WHAT YOU WILL DO -> Return the first line, the line containing "SC.camera = cam_o", and every line between them, exactly as they stand.

DATA BLOCK ->
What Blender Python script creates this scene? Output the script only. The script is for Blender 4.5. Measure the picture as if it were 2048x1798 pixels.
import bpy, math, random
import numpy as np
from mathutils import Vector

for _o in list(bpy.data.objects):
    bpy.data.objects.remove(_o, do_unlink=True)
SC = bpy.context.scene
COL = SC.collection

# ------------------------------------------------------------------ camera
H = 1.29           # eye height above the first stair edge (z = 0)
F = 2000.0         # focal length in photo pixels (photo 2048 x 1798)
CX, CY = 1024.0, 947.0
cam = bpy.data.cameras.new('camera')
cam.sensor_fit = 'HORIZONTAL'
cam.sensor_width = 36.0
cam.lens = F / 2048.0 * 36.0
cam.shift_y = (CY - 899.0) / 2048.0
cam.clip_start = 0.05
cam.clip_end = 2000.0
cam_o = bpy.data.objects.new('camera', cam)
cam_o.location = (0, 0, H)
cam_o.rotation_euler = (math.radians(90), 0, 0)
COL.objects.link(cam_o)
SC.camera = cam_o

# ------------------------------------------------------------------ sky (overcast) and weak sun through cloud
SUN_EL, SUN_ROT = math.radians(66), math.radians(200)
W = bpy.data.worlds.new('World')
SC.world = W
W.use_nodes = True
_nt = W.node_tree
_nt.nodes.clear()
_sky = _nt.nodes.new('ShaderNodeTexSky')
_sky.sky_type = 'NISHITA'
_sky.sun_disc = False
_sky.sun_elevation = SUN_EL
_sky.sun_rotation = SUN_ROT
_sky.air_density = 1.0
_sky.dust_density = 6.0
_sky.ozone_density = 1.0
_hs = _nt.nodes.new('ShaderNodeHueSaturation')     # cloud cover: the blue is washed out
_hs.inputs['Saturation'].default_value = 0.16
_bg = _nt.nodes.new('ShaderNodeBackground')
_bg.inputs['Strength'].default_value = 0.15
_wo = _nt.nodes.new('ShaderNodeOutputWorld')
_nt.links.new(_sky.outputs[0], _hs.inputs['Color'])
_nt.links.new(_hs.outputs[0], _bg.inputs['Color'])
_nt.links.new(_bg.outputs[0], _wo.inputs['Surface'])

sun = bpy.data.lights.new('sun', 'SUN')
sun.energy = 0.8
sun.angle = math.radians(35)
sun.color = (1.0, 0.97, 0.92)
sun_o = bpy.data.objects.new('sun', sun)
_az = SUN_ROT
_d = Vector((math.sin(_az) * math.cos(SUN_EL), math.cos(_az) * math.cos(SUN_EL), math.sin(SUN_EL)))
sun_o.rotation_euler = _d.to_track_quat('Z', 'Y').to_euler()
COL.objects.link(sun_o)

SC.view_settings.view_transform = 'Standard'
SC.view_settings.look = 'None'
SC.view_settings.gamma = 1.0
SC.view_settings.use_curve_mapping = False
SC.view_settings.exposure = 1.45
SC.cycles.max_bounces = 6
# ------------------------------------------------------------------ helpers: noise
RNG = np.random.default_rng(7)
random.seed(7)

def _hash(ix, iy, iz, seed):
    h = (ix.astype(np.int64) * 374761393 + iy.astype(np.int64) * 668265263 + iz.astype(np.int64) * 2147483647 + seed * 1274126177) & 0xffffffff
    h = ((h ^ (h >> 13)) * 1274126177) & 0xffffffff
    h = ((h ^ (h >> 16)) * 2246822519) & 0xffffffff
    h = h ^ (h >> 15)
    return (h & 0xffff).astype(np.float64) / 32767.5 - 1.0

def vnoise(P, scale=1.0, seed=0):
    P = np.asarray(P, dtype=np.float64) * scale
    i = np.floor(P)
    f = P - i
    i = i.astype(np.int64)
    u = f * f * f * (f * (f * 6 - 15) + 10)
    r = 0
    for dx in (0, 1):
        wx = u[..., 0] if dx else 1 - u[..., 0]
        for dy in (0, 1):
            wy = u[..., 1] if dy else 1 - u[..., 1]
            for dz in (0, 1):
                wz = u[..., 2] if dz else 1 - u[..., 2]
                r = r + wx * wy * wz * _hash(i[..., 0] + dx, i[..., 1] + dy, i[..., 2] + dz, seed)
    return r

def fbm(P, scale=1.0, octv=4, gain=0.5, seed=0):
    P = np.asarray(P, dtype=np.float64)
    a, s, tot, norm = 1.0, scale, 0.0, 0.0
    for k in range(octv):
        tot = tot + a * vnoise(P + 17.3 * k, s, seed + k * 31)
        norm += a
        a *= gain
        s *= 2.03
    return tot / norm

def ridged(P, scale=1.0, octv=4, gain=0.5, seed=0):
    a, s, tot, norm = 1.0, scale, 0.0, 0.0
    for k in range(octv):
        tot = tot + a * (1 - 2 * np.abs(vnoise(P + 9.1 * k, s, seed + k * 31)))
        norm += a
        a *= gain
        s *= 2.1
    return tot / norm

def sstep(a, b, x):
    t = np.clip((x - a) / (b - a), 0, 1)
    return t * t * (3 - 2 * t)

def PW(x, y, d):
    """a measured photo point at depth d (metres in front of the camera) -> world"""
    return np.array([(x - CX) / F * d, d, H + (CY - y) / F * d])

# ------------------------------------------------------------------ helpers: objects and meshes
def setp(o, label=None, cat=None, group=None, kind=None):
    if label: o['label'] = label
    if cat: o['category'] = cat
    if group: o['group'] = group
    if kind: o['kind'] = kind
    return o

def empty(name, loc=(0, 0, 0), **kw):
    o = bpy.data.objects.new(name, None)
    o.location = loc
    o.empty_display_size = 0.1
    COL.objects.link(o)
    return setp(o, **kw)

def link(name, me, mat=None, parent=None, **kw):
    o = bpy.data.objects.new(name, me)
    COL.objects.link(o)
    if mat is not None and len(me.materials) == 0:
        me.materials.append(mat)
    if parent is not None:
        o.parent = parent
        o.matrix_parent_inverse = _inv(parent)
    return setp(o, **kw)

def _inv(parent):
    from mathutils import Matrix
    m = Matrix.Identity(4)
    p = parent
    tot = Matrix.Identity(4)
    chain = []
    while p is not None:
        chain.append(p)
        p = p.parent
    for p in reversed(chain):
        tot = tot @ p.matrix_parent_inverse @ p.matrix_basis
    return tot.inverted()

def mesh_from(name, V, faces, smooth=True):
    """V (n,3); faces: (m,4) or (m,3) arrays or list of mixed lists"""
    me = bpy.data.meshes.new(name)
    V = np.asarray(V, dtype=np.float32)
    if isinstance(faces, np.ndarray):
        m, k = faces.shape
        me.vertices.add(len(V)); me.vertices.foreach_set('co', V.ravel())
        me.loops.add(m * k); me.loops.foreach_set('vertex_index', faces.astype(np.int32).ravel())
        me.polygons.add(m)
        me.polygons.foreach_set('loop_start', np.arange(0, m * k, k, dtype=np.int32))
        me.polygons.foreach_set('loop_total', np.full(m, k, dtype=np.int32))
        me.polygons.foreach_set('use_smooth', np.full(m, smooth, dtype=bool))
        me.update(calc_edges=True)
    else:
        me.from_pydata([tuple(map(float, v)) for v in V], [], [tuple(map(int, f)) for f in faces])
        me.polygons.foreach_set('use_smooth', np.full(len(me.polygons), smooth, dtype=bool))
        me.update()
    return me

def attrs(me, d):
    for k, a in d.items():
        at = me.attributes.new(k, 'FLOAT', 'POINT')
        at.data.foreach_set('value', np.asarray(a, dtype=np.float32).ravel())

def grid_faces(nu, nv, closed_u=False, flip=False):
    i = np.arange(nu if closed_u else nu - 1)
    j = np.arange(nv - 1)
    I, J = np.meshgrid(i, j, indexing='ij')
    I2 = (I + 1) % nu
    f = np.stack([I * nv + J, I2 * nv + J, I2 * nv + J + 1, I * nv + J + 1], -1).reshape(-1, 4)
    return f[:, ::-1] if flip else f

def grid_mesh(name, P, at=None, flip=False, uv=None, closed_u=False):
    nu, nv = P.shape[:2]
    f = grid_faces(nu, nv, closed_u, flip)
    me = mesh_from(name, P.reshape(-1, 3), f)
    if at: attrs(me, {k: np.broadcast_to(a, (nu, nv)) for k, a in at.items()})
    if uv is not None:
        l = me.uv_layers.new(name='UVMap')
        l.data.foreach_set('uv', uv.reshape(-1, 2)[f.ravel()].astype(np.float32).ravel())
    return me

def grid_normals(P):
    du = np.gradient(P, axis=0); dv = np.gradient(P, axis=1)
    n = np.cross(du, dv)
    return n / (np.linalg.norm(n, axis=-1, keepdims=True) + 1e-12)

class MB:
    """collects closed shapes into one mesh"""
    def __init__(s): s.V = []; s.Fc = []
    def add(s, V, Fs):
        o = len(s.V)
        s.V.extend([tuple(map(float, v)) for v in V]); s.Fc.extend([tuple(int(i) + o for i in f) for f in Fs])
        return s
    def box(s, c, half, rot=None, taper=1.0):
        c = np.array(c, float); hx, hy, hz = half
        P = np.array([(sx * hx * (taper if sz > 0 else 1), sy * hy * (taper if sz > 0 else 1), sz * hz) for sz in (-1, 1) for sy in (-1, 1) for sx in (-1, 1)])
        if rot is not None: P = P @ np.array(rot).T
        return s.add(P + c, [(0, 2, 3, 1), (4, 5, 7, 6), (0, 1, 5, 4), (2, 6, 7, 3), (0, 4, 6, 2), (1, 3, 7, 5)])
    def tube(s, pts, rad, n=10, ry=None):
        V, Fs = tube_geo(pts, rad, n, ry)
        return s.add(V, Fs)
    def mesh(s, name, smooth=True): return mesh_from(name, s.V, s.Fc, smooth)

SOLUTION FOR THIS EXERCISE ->
What Blender Python script creates this scene? Output the script only. The script is for Blender 4.5. Measure the picture as if it were 2048x1798 pixels.
import bpy, math, random
import numpy as np
from mathutils import Vector

for _o in list(bpy.data.objects):
    bpy.data.objects.remove(_o, do_unlink=True)
SC = bpy.context.scene
COL = SC.collection

# ------------------------------------------------------------------ camera
H = 1.29           # eye height above the first stair edge (z = 0)
F = 2000.0         # focal length in photo pixels (photo 2048 x 1798)
CX, CY = 1024.0, 947.0
cam = bpy.data.cameras.new('camera')
cam.sensor_fit = 'HORIZONTAL'
cam.sensor_width = 36.0
cam.lens = F / 2048.0 * 36.0
cam.shift_y = (CY - 899.0) / 2048.0
cam.clip_start = 0.05
cam.clip_end = 2000.0
cam_o = bpy.data.objects.new('camera', cam)
cam_o.location = (0, 0, H)
cam_o.rotation_euler = (math.radians(90), 0, 0)
COL.objects.link(cam_o)
SC.camera = cam_o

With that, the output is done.